I remember the summer before my first year at college I was incredibly anxious about my roommate. I was going to be living with someone for a year, and I didn’t even know who she was. Being someone who constantly worries, this was not an ideal situation. Sure, we had talked, but how much can you really know a person just by texting?
Online, in TV shows and in movies, there’s a common theme between roommates: they become your best friend. And that’s honestly what I wanted–someone to get coffee with, to hang out with after classes, a shoulder to cry on when things got tough. I wanted so bad to become best friends with her.
Things didn’t quite work out that way.
At first, there was an awkward distance between the two of us. This was normal, given the circumstances that we were two strangers living in a room together. I thought the awkwardness would fade away, and tried to start conversations whenever I saw her. I would get basic responses that would end the conversation quickly.
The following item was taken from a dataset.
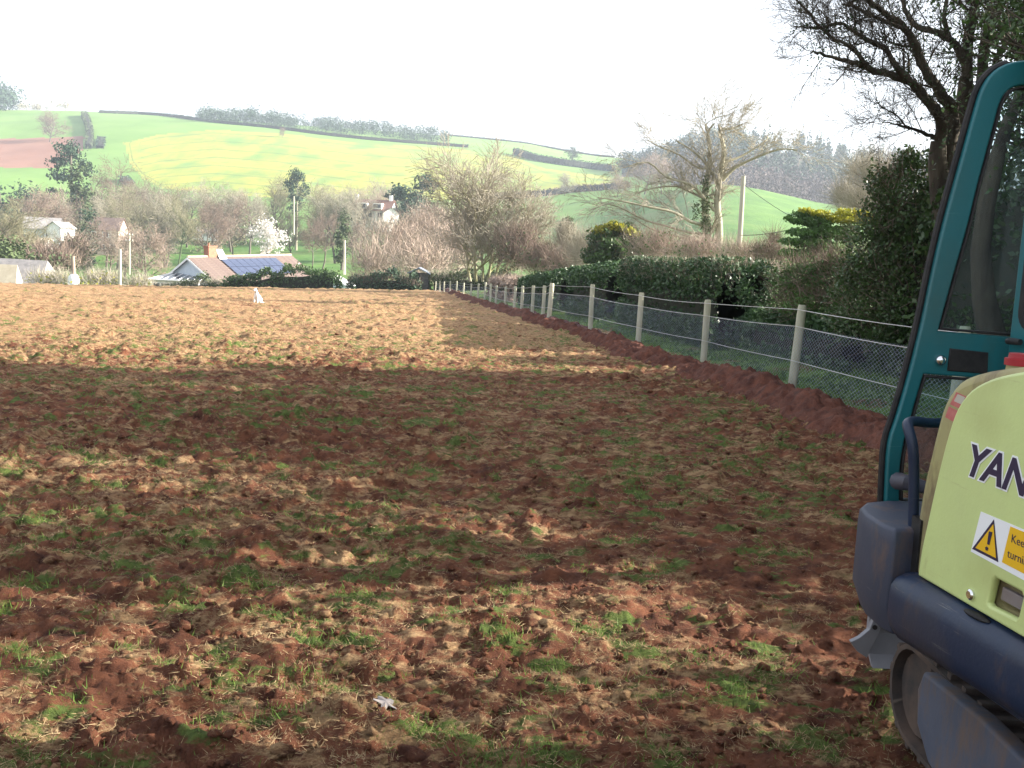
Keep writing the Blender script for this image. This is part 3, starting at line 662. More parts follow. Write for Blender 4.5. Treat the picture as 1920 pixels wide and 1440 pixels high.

I soon stopped trying to start conversations, and the distance never faded away. If anything, it grew. I never wanted to be in my room and avoided it at all costs. The only time I ever felt comfortable in there was when she wasn’t there, which rarely happened.
I grew wary of what was in store for my next year. I hadn’t heard of many people having a successful rooming situation, and just accepted the fact that I was going to have to room with some random person and most likely not be comfortable in my room for another year.
That is, until I met a girl who is now one of the most important people in my life.
By some strange coincidences, she and I met at midnight on a random weekday while watching the Office with some half-friends, half-strangers. That same girl basically forced me to go to lunch with her every day that week and talked to me until I got comfortable with her, and we soon became close friends.
After some awkward dancing around the subject of rooming, one day she raised the question of us potentially being roommates, which I jumped to agree to. As the year went on, she and I realized how excited we were to live with each other, and I started looking forward to living with someone I actually knew and cared about.
While our room is small this year, I finally feel safe and comfortable in it. It’s a home away from home. I can sit in here, talk with her about my day or any problems I have, get the advice I want and need to hear, laugh about stupid things that we see on the computer, rant about the patriarchy and social justice issues that need addressing in the world and so much more.
I love her so much. I don’t know what I would do without her. She’s definitely the best roommate I could ever ask for, and I can’t wait to spend the rest of the year, and years to come, with her in my life.